Dua Bencana, Satu Akar Masalah
Apa yang terjadi di Bali dan Nagekeo mungkin berbeda geografisnya, tapi punya akar masalah yang sama. Seperti dikatakan Paus Fransiskus dalam Laudato Si': "Tidak ada dua krisis terpisah; satu lingkungan dan satu sosial. Melainkan satu krisis kompleks yang bersifat sosial dan lingkungan."
Di Bali, kita melihat krisis lingkungan akibat alih fungsi lahan yang masif, diiringi krisis sosial di mana pedagang kecil dan warga miskin yang paling menderita. Di Nagekeo, kita melihat krisis infrastruktur yang tidak memadai, yang secara langsung memengaruhi kehidupan masyarakat miskin yang bergantung pada alam.
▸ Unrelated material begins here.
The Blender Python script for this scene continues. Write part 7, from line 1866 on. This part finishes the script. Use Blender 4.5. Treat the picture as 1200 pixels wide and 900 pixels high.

Keduanya adalah buah dari "budaya membuang" (throwaway culture) yang dikritik Paus Fransiskus, budaya yang tidak hanya membuang sampah, tapi juga membuang nilai-nilai kearifan lokal, membuang keberlanjutan, dan bahkan membuang manusia yang dianggap "tidak penting".
Pertobatan Ekologis: Bukan Hanya Soal Menanam Pohon
Laudato Si' tidak hanya mengkritik, tapi juga menawarkan solusi: "pertobatan ekologis". Ini bukan sekadar menanam pohon atau memilah sampah (meski itu penting), tapi perubahan mendasar dalam cara kita berpikir dan bertindak.
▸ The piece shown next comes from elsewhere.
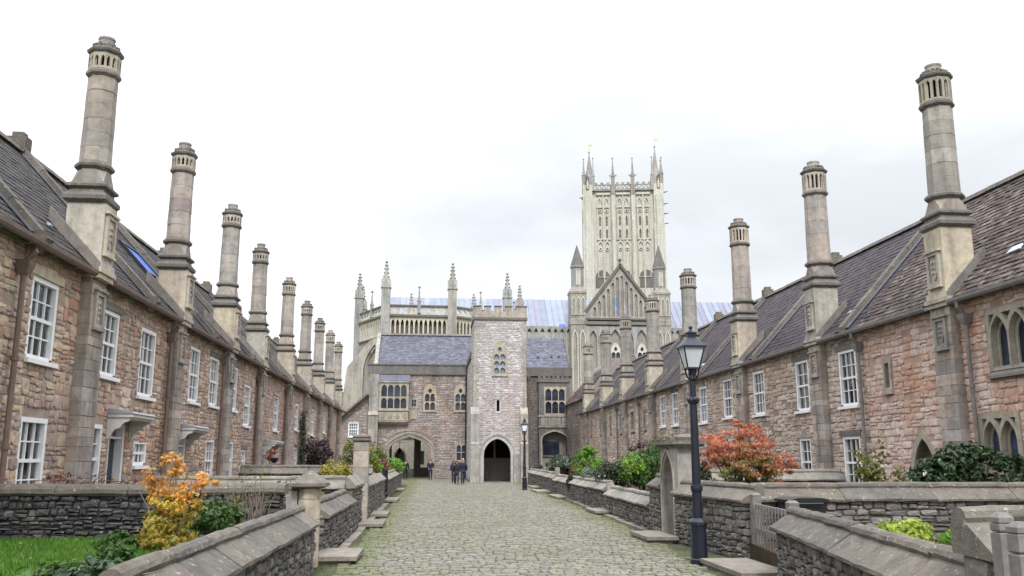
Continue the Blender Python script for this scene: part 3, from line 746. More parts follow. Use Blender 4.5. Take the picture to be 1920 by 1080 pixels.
CREST = [crest_mesh(6.12, 1, .25, .40).mesh('crest_panel', 'ashlar'), crest_mesh(4.62, 2, .24, .36).mesh('crest_panel', 'ashlar_grey')]
BUT_BLOCK = {}
def chimney(parent, side, y, kind, seed):
    xw = XL if side < 0 else XR; rz = 0 if side < 0 else math.pi; P = (xw, y, 0); S = CH[kind]; r = random.Random(seed)
    o = inst('chimney', S['base'], parent, P, (r.uniform(-.006, .006), r.uniform(-.006, .006), rz))
    for k in ('moulding', 'broach', 'ring', 'collar', 'lantern', 'core', 'cap', 'pot'):
        q = inst(S[k].name.split('.')[0], S[k], o); q.location = (0, 0, 0)
    for d in S['drums']:
        q = inst('shaft_drum', d, o); q.location = (r.uniform(-.005, .005), r.uniform(-.005, .005), 0); q.rotation_euler = (0, 0, r.uniform(-.008, .008))
    q = inst('crest_panel', CREST[0], o); q.location = (.28, 0, 0)
    # weatherings that run up the roof on both sides of the block
    for sg in (-1, 1):
        m = MB().prism(Fr((0, 0, 0), (1, 0, 0)), [(.30, 5.30), (.30, 5.52), (-.72, 6.62), (-.72, 6.30)], -.05, .05)
        key = 'weathering'
        if key not in BUT_BLOCK: BUT_BLOCK[key] = m.mesh('weathering', 'ashlar_dark')
        q = inst('weathering', BUT_BLOCK[key], o); q.location = (0, sg * (hwb + .055), 0)
    # the buttress under it, course by course
    z = 0.0; b = None
    if 'core' not in BUT_BLOCK: BUT_BLOCK['core'] = MB().box(-.05, .185, -.37, .37, 0, 5.215).mesh('buttress', 'mortar_right')
    b = inst('buttress', BUT_BLOCK['core'], parent, P, (0, 0, rz))
    q = inst('crest_panel', CREST[1], b); q.location = (.203, 0, 0)
    while z < 5.2:
        h = r.choice((.18, .22, .27, .32)); h = min(h, 5.21 - z); lay = r.choice((0, 1, 1, 2))
        if h < .1: break
        cuts = {0: [(-.39, .39)], 1: [(-.39, r.choice((-.1, .12))), None], 2: [(-.39, -.17), (-.166, .16), (.164, .39)]}[lay]
        if lay == 1: cuts = [cuts[0], (cuts[0][1] + .006, .39)]
        for a, c in cuts:
            key = (round(a, 2), round(c, 2), round(h, 2))
            if key not in BUT_BLOCK:
                F = Fr((0, 0, 0), (0, 1, 0)); m = MB(); e = .007
                m.add([F.p(*t) for t in ((a, 0, -.02), (c, 0, -.02), (c, h - .005, -.02), (a, h - .005, -.02), (a, 0, .21 - e), (c, 0, .21 - e), (c, h - .005, .21 - e), (a, h - .005, .21 - e),
                                         (a + e, e, .21), (c - e, e, .21), (c - e, h - .005 - e, .21), (a + e, h - .005 - e, .21))],
                      [(3, 2, 1, 0), (0, 1, 5, 4), (1, 2, 6, 5), (2, 3, 7, 6), (3, 0, 4, 7), (4, 5, 9, 8), (5, 6, 10, 9), (6, 7, 11, 10), (7, 4, 8, 11), (8, 9, 10, 11)])
                BUT_BLOCK[key] = m.mesh('stone_block', 'buttress_stone')
            q = inst('stone_block', BUT_BLOCK[key], b); q.location = (r.uniform(-.006, .006), 0, z)
        z += h
    return o
hwb = .345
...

Pertobatan ekologis berarti: Pertama, Menghentikan mentalitas "tuan dan pemilik". Kita bukan tuan atas bumi, tapi penjaga. Seperti kata Paus Fransiskus, bumi adalah "saudari" kita, bukan sumber daya yang bisa dieksploitasi seenaknya.
Kedua, Membangun infrastruktur yang berbicara dengan alam. Di Bali, kita perlu menghentikan alih fungsi lahan dan merestorasi fungsi lahan resapan air. Di Nagekeo, kita perlu membangun infrastruktur yang memahami ritme alam, bukan memaksakan kehendak pada alam.
Ketiga, Menghargai kearifan lokal. Masyarakat Bali punya sistem subak yang telah terbukti menjaga keseimbangan air selama ratusan tahun. Masyarakat Nagekeo punya pengetahuan tentang tanah dan air yang perlu kita dengarkan.
Keempat, Menghentikan budaya instan. Kita terlalu terbiasa mencari solusi cepat tanpa memikirkan dampak jangka panjang. Pertobatan ekologis mengajak kita untuk berpikir generasional: "Apa yang akan kita tinggalkan untuk anak cucu kita?"
"Rumah Bersama" yang Perlu Kita Jaga
Salah satu konsep paling indah dalam Laudato Si' adalah gagasan "rumah bersama" (our common home). Bumi ini bukan milik pemerintah, bukan milik pengembang, bukan milik siapa pun, ia adalah rumah kita bersama.